We’re making headway, in the scientific world, on a powerful form of energy generation. It’s called fusion, and it seems, more than ever, that sort of thing is almost within humanity’s grasp.
For one thing, scientists have been making great advances in plasma containment. That’s important, because one of the abiding challenges in the fusion puzzle is keeping the superheated plasma in place long enough to allow hydrogen nuclei to fuse, and get net energy outputs.
That’s why it’s called “fusion” – the general idea is that two light atomic nuclei combine to form a heavier nucleus. That releases energy – a whole lot of it.
“The closer we get to realizing commercial fusion power for electricity generation, the more we see records and barriers broken around the world,” writes Kevin Zondervan at Promethean Action, chronicling the efforts of a startup called Avalanche in designing small fusion reactors for vehicles. “Breakeven plasma confinement times of up to 22 minutes, contracts to buy fusion power, plans for siting commercial fusion plants, etc. All of those plans are for electrical power plants. What about cars, trucks, planes, ships, and spaceships? What about your little reactor for your farm in the middle of nowhere?”
Before that happens, though, we’ll need the less sexy process of building basic fusion technology and proving the theory to a high level, and there’s a general consensus that we wouldn’t be doing all of this unless AI was “the first customer” for this type of energy generation.
Thoughts from a Leader in Fusion
I was talking recently to Dennis Whyte about all of this at a TED Talk event in June. Whyte has both the corporate and the academic credentials to speak with authority: he has started multiple companies, and is also a member of MIT faculty on energy.
Whyte stressed that all of this is, essentially, in its infancy.
“You actually have to do it at a scale and a cost that would eventually make fusion practical,” he said.
With that in mind, he described a project that is currently underway in Devens, Mass. (See more about this type of thing here.)
“Its purpose is to not only demonstrate energy gain, namely that you get more energy out of fusion plasma than you started with, but it’s also doing that at an obviously commercial scale,” Whyte said.
A Timeline
“It should be developed according to plan,” Whyte said of related efforts, “that by 2030 we’ll see a demonstration of something that starts to look like what a fusion power plant would be, and we’re actually starting to see the commitments, both financially and locally, about actually constructing these so that they would start to put power on the grid.”
What does AI have to do with it?
Whyte explained:
“AI is a particularly interesting and very recent advancement in this,” he said, “because AI will almost certainly be the first customer for fusion. (see my reference above) Because it’s almost exactly tuned up for what AI needs, namely, local high power density sources that also don’t have vulnerability to (certain) supply chains.”
Work on fusion, Whyte suggested compounds as new ideas come along. He described that process this way:
“That often happens in technology: innovations that come in from the outside actually start amplifying what is established science elsewhere.”
Like the Stars
Thinking about the origin of fusion, Whyte pointed out that the process is responsible, in some ways, for all life. He called it “the fire of the stars.”

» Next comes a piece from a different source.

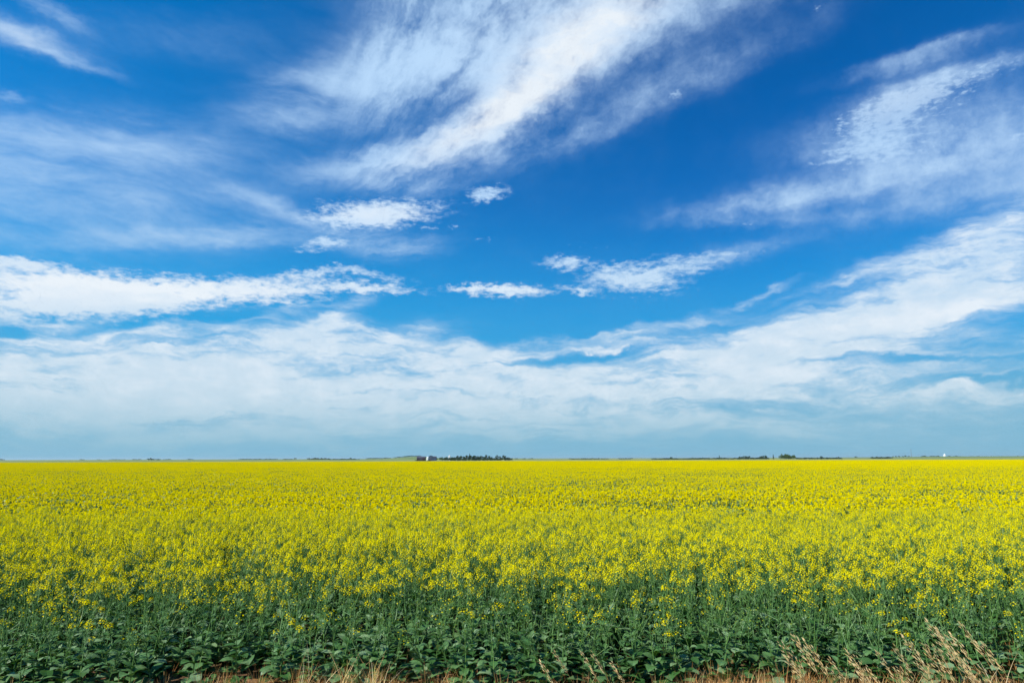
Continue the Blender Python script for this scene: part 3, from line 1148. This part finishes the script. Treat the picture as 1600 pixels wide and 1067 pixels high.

“This has always been a dream of humanity,” he continued, “to bring fusion to Earth. But the reality of fusion on Earth, the way that I describe it is: it changes our relationship with energy.”
I want to add the next two bits, too, because I think that the way Whyte says these things is profound. The first one characterizes our perception of energy:
“You probably don’t think that much about energy, because it’s a silent thing, it’s a very hard to describe thing, actually, because it’s abstract and surrounds you.”
Then he noted:
“One of the most convincing (correlations in this area of science) is that the use of energy has the strongest correlation to human well-being and humanity’s well-being.”
I found that to be really interesting.
“Every time we’ve unlocked a fundamentally, particularly expandable source of energy, it has just changed our society so fundamentally,” Whyte said. He shared his vision of a future where no one is hungry, and where people don’t fight over energy anymore.
“I’ve seen enough about human history to think that we’ll probably find something to fight over,” he said, “but maybe it isn’t about access to one of the most important fundamental resources that we need to all have great lives.”
So hopefully, that’s the direction that humankind goes in.
My overall point here, ruminating on this discussion and think about this Promethean concept of fusion, is that we shouldn’t just write off this kind of research, just because it has proven impractical in the past. We’re in a new age now. We see it every day.